To blanket my sorrows?

 

If I love you today,

Can you promise me one thing?

Can you love me forever?

With a soul that’s worth trusting?

 

If I love you today,

Will you comfort my doubts?

Convince me enough,

That you’ll never walk out

 

Can you love me today

And save me from lonely?

Your love is my shelter,

Your love is my only.

 

I will love you today.

I will love you tomorrow

And days that fall after,

And all else that follows.

 

Redundancy

Redundancy is paralyzing to the mind.

Routine leads to un-enlightening habits

And familiarity becomes excessively comforting.

Intellectual growth is compressed as

Thoughts jam into a closed mind.

You are unconsciously conscious,

In a world where you are actively nonexistent.

You are remote to what is actually happening.

And as this happens, time passes.

And it appears accelerated because “moments” were absent.

Routine comes natural and  forces you into a habitual trance.

You disconnect yourself from your own presence.

Absent in your own attendance.

Time jolts right before you.

And you question, “Where did time go?”

As if time will grab your hand and sincerely whisper, “let’s go”

Time is consistently moving as you are inconsistently living.

To be alive doesn't mean living

And living doesn't  consist of only breathing.

 

Yesterday

I still love you like yesterday,

Even though yesterday was forever ago.

I still and will forever wait for you,

Hoping one day you find you way back to me.

And if, in this lifetime,

Our lips never touch again,

Hands never meet again,

Hearts never collide again,

I’ll take with me until my very last breath,

The memory of your love.

Ghost

You're no longer here

as I reach for you. 

Your memory dances in the shadows of my mind.

It lingers. It is omnipresent.  

I am alone in my regret. 

"I love you", I should have said.

The whispers of my unspoken words  

Haunt and tug at my forsaken soul

Tears run down my face, 

I can taste your pain. 

I close my eyes, 

And all I  can see, 

A heart pierced with a dagger 

And my name engraved. 

A love I shattered,

Beating for life,

Beating to be loved. 

Murder I wrote, of my beloved. 

I am the misery that he covets. 

And his silhouette Is the ghost, 

The ghost that haunts me  most. 

Tragedy of a Kiss

It began with just one kiss.

Sweet seductions we couldn’t resist.

Fighting temptations, enticed by desires.

Heavily breathing, our souls on fire.

His finger slide across my skin.

Then slowly he fills me, my sweetest sin.
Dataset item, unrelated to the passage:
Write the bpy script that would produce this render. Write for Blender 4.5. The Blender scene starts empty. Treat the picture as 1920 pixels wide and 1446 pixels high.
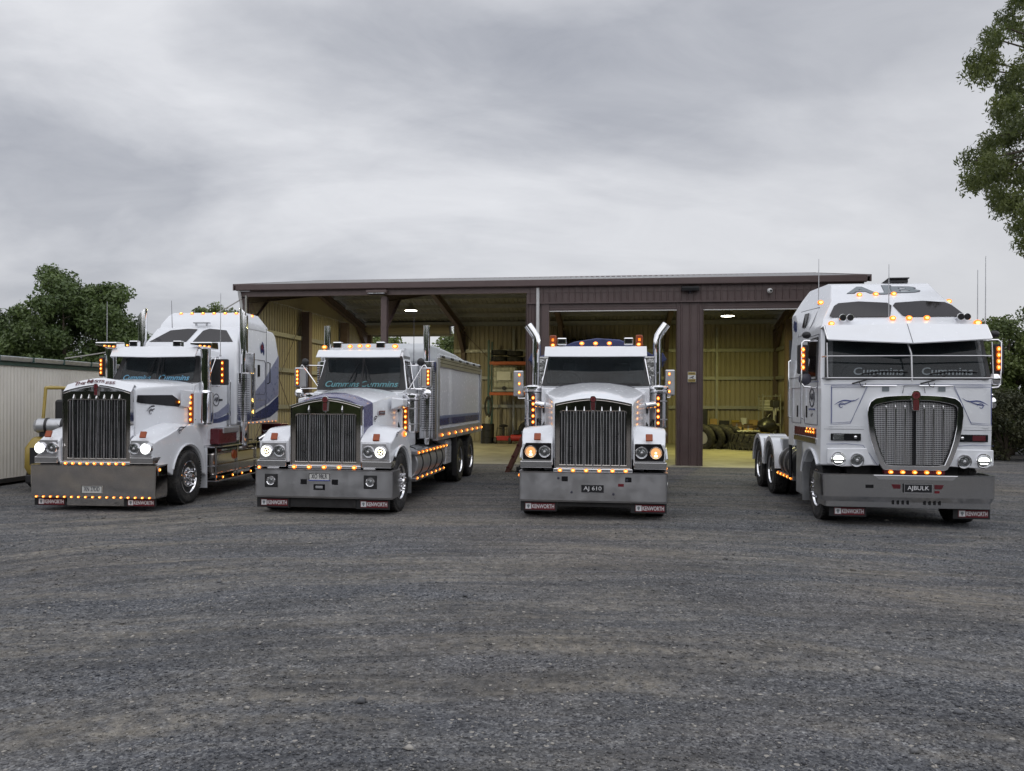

Together we float in sensual ecstasy,

Skin to skin, as he lies next to me.

Oh, how one kiss led to this tragedy,

As I romance a man of infidelity.

Dangerous Love

You force me to a place I don’t want to be.

Feelings I don’t want to feel.

Hypnotized by your charm,

I fight to stay grounded.

But you sweep the floor right from beneath me,

Where I lose balance.

Falling into romance and sweet desires.

Dangerous love.

You are dangerous, Love.

Dreamer

He fell in love with a dreamer.

They kissed among the stars.

They danced along with the wind.

She was his moonlight in the darkest nights.
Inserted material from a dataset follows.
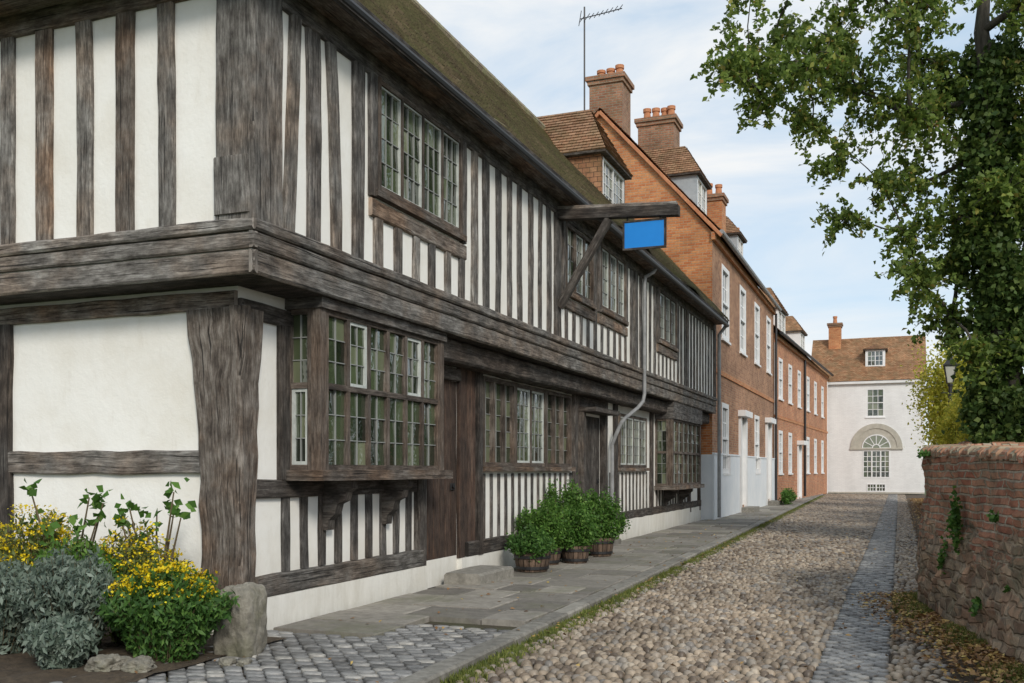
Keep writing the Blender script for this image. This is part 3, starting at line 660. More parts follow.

He embraced her warmth, like the sun’s light.

But the dreamer that she is,

 She was as elusive as they came.

The kisses faded like the stars did.

And the sun’s warmth could not be tamed.

He lost count of how many times,

She crept in and out  like the moonlight.
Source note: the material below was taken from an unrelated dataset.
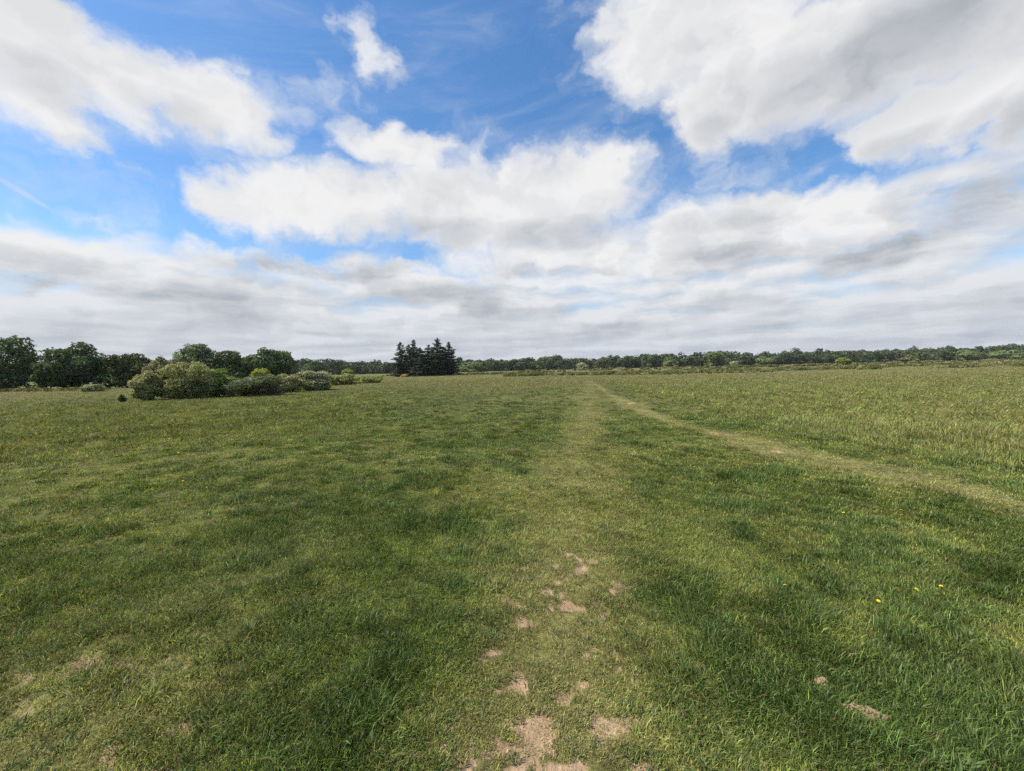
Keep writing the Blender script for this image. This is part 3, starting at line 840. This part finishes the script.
# ------------------------------------------------------------------ grass: one mass of blades
def build_grass():
    rng = np.random.default_rng(5)
    VV, FF, CC, off = [], [], [], 0
    # (near, far, clumps, blades per clump, angle to each side)
    bands = [(.55, 1.6, 6000, 13, 2.2), (1.6, 3.2, 30000, 14, 1.12), (3.2, 6.5, 48000, 14, 1.08), (6.5, 14, 56000, 11, 1.05),
             (14, 32, 50000, 7, 1.03), (32, 75, 42000, 5, 1.02), (75, 190, 34000, 4, 1.02)]
    for r0, r1, nc, nb, ang in bands:
        r = r0 * (r1 / r0) ** rng.random(nc)
        th = rng.uniform(-ang, ang, nc)
        cx, cyy = r * np.sin(th), r * np.cos(th)
        F = fields(cx, cyy)
        keep = rng.random(nc) > np.clip(F['bare'] * 1.5 - .05 + F['trod'] * .10 + (F['n3'] < .38) * .25, 0, .82)
        cx, cyy, r = cx[keep], cyy[keep], r[keep]; F = {k: v[keep] for k, v in F.items()}
        n = len(cx)
        # clump properties
        vig = np.clip(np.exp(rng.normal(0, .32, n)), .5, 1.55)
        clen = (.018 + .024 * F['lush'] + .012 * F['n3'] + .022 * F['tus'] + F['tall'] * (.068 - .02 * F['far'])) * vig
        clen *= 1 - .55 * F['trod'] * (1 - F['tall'])
        clen *= 1 - .5 * np.clip(F['bare'], 0, 1)
        ctint = grass_tint(F) * np.exp(rng.normal(0, .34 if r0 < 10 else .20, n))[:, None] * (1 + .15 * F['tall'])[:, None]
        hue = rng.normal(0, .10, n)[:, None]
        ctint = ctint * (1 + hue * np.array((1.0, .25, -.2)))
        crad = (.020 + .030 * F['lush'] + .07 * F['tall']) + .0022 * r
        heading = fbm(cx / 1.2, cyy / 1.2, 201, 3) * 12.0 + rng.normal(0, .7, n)
        # blades
        idx = np.repeat(np.arange(n), nb); k = len(idx)
        a = rng.uniform(0, 2 * np.pi, k); q = np.sqrt(rng.random(k)) * crad[idx]
        bx = cx[idx] + np.cos(a) * q; by = cyy[idx] + np.sin(a) * q
        bz = gz(bx, by) - .004
        ln = clen[idx] * rng.uniform(.55, 1.35, k)
        rb = r[idx]
        wd = np.maximum(.0023 * (1 + .4 * F['lush'][idx]), .00065 * rb) * rng.uniform(.7, 1.3, k)
        lean = np.clip(rng.normal(.82, .36, k) - .34 * F['tall'][idx] + .20 * F['trod'][idx], .03, 1.5)
        la = np.where(rng.random(k) < .55, a + rng.normal(0, .6, k), heading[idx] + rng.normal(0, .5, k))
        dirx, diry = np.cos(la), np.sin(la)
        fa = la + np.pi / 2 + rng.normal(0, .7, k)
        sx, sy = np.cos(fa) * wd * .5, np.sin(fa) * wd * .5
        up1 = np.cos(lean * .55); ou1 = np.sin(lean * .55)
        up2 = np.cos(lean * 1.45); ou2 = np.sin(lean * 1.45)
        p0 = np.stack([bx, by, bz], 1)
        p1 = p0 + np.stack([dirx * ou1, diry * ou1, up1], 1) * (ln * .55)[:, None]
        p2 = p1 + np.stack([dirx * ou2, diry * ou2, up2], 1) * (ln * .45)[:, None]
        broad = (_hash(idx, idx * 7 + 3, 9) < .055) & (rb < 9)        # clover, plantain and other broad leaves
        sx, sy = sx * np.where(broad, 2.5, 1), sy * np.where(broad, 2.5, 1)
        s = np.stack([sx, sy, np.zeros(k)], 1)
        c = ctint[idx] * np.exp(rng.normal(0, .42 if r0 < 10 else .24, k))[:, None]
        straw = rng.random(k) < (.09 + .28 * F['dry'][idx] + .10 * F['trod'][idx]) * (1 - .7 * F['lush'][idx])
        c[straw] = np.array((.36, .29, .145)) * rng.uniform(.55, 1.1, straw.sum())[:, None]
        seed_h = (rng.random(k) < .16 * F['tall'][idx])
        c[seed_h] = c[seed_h] * .45 + np.array((.27, .21, .135)) * .55
        c[broad] = np.array((.085, .135, .040)) * np.exp(rng.normal(0, .25, broad.sum()))[:, None]
        c = np.clip(c, .006, .6)
        ct = c * 1.12
        if r0 < 14:
            v = np.stack([p0 - s, p0 + s, p1 - s * .85, p1 + s * .85, p2], 1).reshape(-1, 3)
            b = np.arange(k)[:, None] * 5
            f = np.concatenate([b + np.array([[0, 1, 3]]), b + np.array([[0, 3, 2]]), b + np.array([[2, 3, 4]])], 1).reshape(-1, 3)
            cc = np.stack([c, c, c, c, ct], 1).reshape(-1, 3)
        else:
            v = np.stack([p0 - s, p0 + s, p1 + s * .6, p2], 1).reshape(-1, 3)
            b = np.arange(k)[:, None] * 4
            f = np.concatenate([b + np.array([[0, 1, 2]]), b + np.array([[0, 2, 3]])], 1).reshape(-1, 3)
            cc = np.stack([c, c, c, ct], 1).reshape(-1, 3)
        VV.append(v); FF.append(f + off); CC.append(cc); off += len(v)
    o = link('grass', mesh_np('grass', np.vstack(VV), np.vstack(FF), np.vstack(CC)), M_GRASS)
    tag(o, 'rough meadow grass, short and worn along the trodden lines, longer to the sides', 'grass', kind='stuff')
    print('grass faces', sum(map(len, FF)))
build_grass()

# ------------------------------------------------------------------ molehills and dandelions
def soil_material():
    mt, t, o = material('dry_earth')
    g = t.nodes.new('ShaderNodeNewGeometry'); pos = N(g.outputs['Position'])
    c, nb = soil_mix(pos)
    b = t.nodes.new('ShaderNodeBsdfPrincipled'); b.inputs['Roughness'].default_value = .95
    t.links.new(c.s, b.inputs['Base Color'])
    bp = t.nodes.new('ShaderNodeBump'); bp.inputs['Strength'].default_value = .8; bp.inputs['Distance'].default_value = .006
    t.links.new(nb.s, bp.inputs['Height']); t.links.new(bp.outputs[0], b.inputs['Normal'])
    t.links.new(b.outputs[0], o.inputs[0])
    return mt
M_SOIL = soil_material()
def mound(label, px, py, w, d, h, rz, seed):
    x, y = ground_at(px, py)
    rings, segs = 16, 44
    V = [(0, 0, h)]
    for i in range(1, rings + 1):
        for j in range(segs):
            a = 2 * math.pi * j / segs; q = i / rings
            V.append((math.cos(a) * q * w / 2, math.sin(a) * q * d / 2, h * (1 - q ** 1.7)))
    V = np.array(V)
    n = fbm(V[:, 0] / .016 + seed, V[:, 1] / .016, seed, 4, .7) - .5
    n2 = fbm(V[:, 0] / .06 + seed, V[:, 1] / .06, seed + 3, 2) - .5
    V[:, 2] += (n * .034 + n2 * .03) * (V[:, 2] / h > -.1)
    V[:, :2] *= (1 + n2 * .9)[:, None]
    V[-segs:, 2] = -.02
    Fq = [(0, 1 + j, 1 + (j + 1) % segs, 1 + (j + 1) % segs) for j in range(segs)]
    tri = [(0, 1 + j, 1 + (j + 1) % segs) for j in range(segs)]
    faces = tri
    for i in range(rings - 1):
        for j in range(segs):
            a = 1 + i * segs + j; b2 = 1 + i * segs + (j + 1) % segs
            faces += [(a, a + segs, b2 + segs), (a, b2 + segs, b2)]
    faces = np.array(faces)
    rng = np.random.default_rng(seed)
    for i in range(70):                                   # loose crumbs on and around the heap
        a = rng.uniform(0, 6.283); q = rng.uniform(.1, 1.25); s = rng.uniform(.003, .011)
        c = np.array((math.cos(a) * q * w / 2, math.sin(a) * q * d / 2, max(h * (1 - q ** 1.7), -.014) + .004))
        o8 = np.array([(1, 0, 0), (-1, 0, 0), (0, 1, 0), (0, -1, 0), (0, 0, 1), (0, 0, -1)]) * s * rng.uniform(.6, 1.3, (6, 3))
        nv = len(V); V = np.vstack([V, c + o8])
        faces = np.vstack([faces, np.array([(0, 2, 4), (2, 1, 4), (1, 3, 4), (3, 0, 4), (2, 0, 5), (1, 2, 5), (3, 1, 5), (0, 3, 5)]) + nv])
    o = link('earth_mound', mesh_np('earth_mound', V, faces, None, False), M_SOIL)
    o.location = (x, y, gz1(x, y) + .006); o.rotation_euler = (0, 0, rz)
    tag(o, label, 'mound')
mound('small clod of dry sandy earth on the left side of the dark lush tuft', 822, 681, .075, .055, .022, .3, 3)
mound('low ridge of crumbled sandy earth in front of the dark lush tuft', 863, 710, .17, .055, .020, -.45, 9)

def dandelion_meshes():
    rng = np.random.default_rng(3)
    # head: rings of strap petals
    V, F = [], []
    for ring, (n, rad, z, tilt) in enumerate([(20, 1.0, 0, .12), (16, .74, .05, .42), (12, .48, .09, .8), (7, .25, .12, 1.2)]):
        for j in range(n):
            a = 2 * math.pi * (j + .5 * (ring % 2)) / n + rng.normal(0, .06)
            ca, sa = math.cos(a), math.sin(a); w = .13
            ln = rad * rng.uniform(.88, 1.1); ct, st = math.cos(tilt), math.sin(tilt)
            b = len(V)
            for u, ww in ((.05, .5), (.7, 1.0), (1.0, .55)):
                for s in (-1, 1):
                    V.append((ca * ln * u * ct - sa * w * ww * s, sa * ln * u * ct + ca * w * ww * s, z + ln * u * st * .8 + .06 * (1 - u)))
            F += [(b, b + 1, b + 3, b + 2), (b + 2, b + 3, b + 5, b + 4)]
    V = np.array(V) * .0105
    head = mesh_np('petals', V, np.array(F), np.tile((.88, .70, .03), (len(V), 1)))
    head.materials.append(M_PETAL)
    sv, sf = tubes([([(0, 0, -.01), (.004, .002, .03), (0, 0, .06)], [.0022, .002, .0018]), ([(0, 0, .053), (0, 0, .061)], [.002, .0065])], 7)
    stem = mesh_np('stem', sv, sf, np.tile((.10, .14, .04), (len(sv), 1)), True)
    stem.materials.append(M_GRASS)
    return head, stem
D_HEAD, D_STEM = dandelion_meshes()
def dandelion(px, py, label, group, size=1.0, seed=0):
    rng = random.Random(seed + int(px))
    x, y = ground_at(px, py)
    r = math.hypot(x, y)
    k = size * (1.0 + min(r, 25) * .012)
    z = gz1(x, y)
    F = fields(np.array([x]), np.array([y]))
    hgt = .055 + .05 * F['lush'][0] + .17 * F['tall'][0]
    dv = ray(px, py); t = (CAM_Z - z - hgt) / max(-dv.z, 1e-3)
    x, y = dv.x * t, dv.y * t; z = gz1(x, y)
    root = empty('dandelion', (x, y, z)); tag(root, label, 'flower', group)
    s = link('stem', D_STEM, None, root); s.scale = (1, 1, hgt / .06)
    h = link('flower_head', D_HEAD, None, root); h.location = (0, 0, hgt); h.scale = (k, k, k)
    h.rotation_euler = (rng.uniform(-.1, .55), rng.uniform(-.3, .3), rng.uniform(0, 6.28))
G1 = 'dandelions open in the short grass on the right'
for px, py, sz, lb in [(785, 584, 1.15, 'open dandelion on its own in the grass left of the other near yellow flowers'),
                       (878.5, 601, 1.0, 'dandelion lowest of the three near yellow flowers on the right'),
                       (916.6, 589, 1.1, 'bright dandelion between its two nearest yellow neighbours on the right'),
                       (941, 587, 1.0, 'dandelion at the right end of the three near yellow flowers'),
                       (862.4, 496, 1.1, 'dandelion closest to the curved trail on the right'),
                       (843.4, 513, 1.1, 'dandelion left of the pair in the grass below the curved trail'),
                       (784.5, 515, .9, 'dandelion far left among the flowers below the curved trail'),
                       (901, 511, 1.0, 'upper one of two dandelions set one above the other below the trail'),
                       (901.5, 514.5, .9, 'lower one of two dandelions set one above the other below the trail'),
                       (829.8, 505, .8, 'small faint dandelion above and left of its brighter neighbour below the trail')]:
    dandelion(px, py, lb, G1, sz)
G2 = 'scattered small yellow flowers in the longer grass'
for px, py, lb in [(183, 480.5, 'brightest yellow flower alone in the grass on the left'), (130, 457.6, None), (178.5, 453, None), (153, 425, None), (45, 471.6, None), (59, 435.5, None), (28, 420, None),
                   (91, 452, None), (73, 456, None), (117, 456, None), (850, 441, None), (846, 440, None), (852, 439, None), (833, 433, None), (1008, 424, None), (236, 447, None), (265, 440, None), (960, 430, None)]:
    dandelion(px, py, lb or 'tiny yellow flower among the longer meadow grass', G2, 1.35 if lb is None else 1.5)

# ------------------------------------------------------------------ the air between here and the wood
def build_haze():
    mt = bpy.data.materials.new('haze'); mt.use_nodes = True
    t = mt.node_tree; t.nodes.clear()
    o = t.nodes.new('ShaderNodeOutputMaterial'); v = t.nodes.new('ShaderNodeVolumePrincipled')
    v.inputs['Color'].default_value = (.90, .94, 1.0, 1); v.inputs['Density'].default_value = HAZE
    t.links.new(v.outputs[0], o.inputs['Volume'])
    x, y0, y1, z0, z1 = 7000, -7000, 7000, -2.0, 30.0
    V = np.array([(-x, y0, z0), (x, y0, z0), (x, y1, z0), (-x, y1, z0), (-x, y0, z1), (x, y0, z1), (x, y1, z1), (-x, y1, z1)], float)
    Fq = np.array([(3, 2, 1, 0), (4, 5, 6, 7), (0, 1, 5, 4), (1, 2, 6, 5), (2, 3, 7, 6), (3, 0, 4, 7)])
    tag(link('haze', mesh_np('haze', V, Fq), mt), kind='stuff')
HAZE = .00008
build_haze()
He learned to love her memory,

So he danced alone with the wind.

Hoping one day, she will no longer be imagery. 

A Wednesday inspiration...

This has to be one of the most inspiring videos I have ever come across on the web. I couldn't help but share. I hope it impacts you as much as it does me. From the narrator's Hollywood voice to the uplifting message, I'm sure it will leave a lasting impression. Have a happy Wednesday! 

Video does not belong to me.

Life as we know it

How much control do we really have over our lives? Can I paint a vivid picture of exactly how I want life to be? That would make it perfect, wouldn't it? But perfect doesn't exist, so I guess not. But we can still live the life we dream, minus the bumps in the road,  if we work diligently  to pursue this ideal life. Maybe we will never fully get there, but I heard the journey is worth the ride. Happiness is not a destination, it's a journey,  a journey with far more substance that outweighs a stand-still moment. The ability to dream makes us alive. It makes life far more interesting, it gives us something to work toward, something to look forward to. And whether or not you reach that destination, that dream, enjoy the ride. It's the ride that will give you something to speak of, experiences to share, and lessons to teach. And as you get older, your journey shall be etched out on your skin.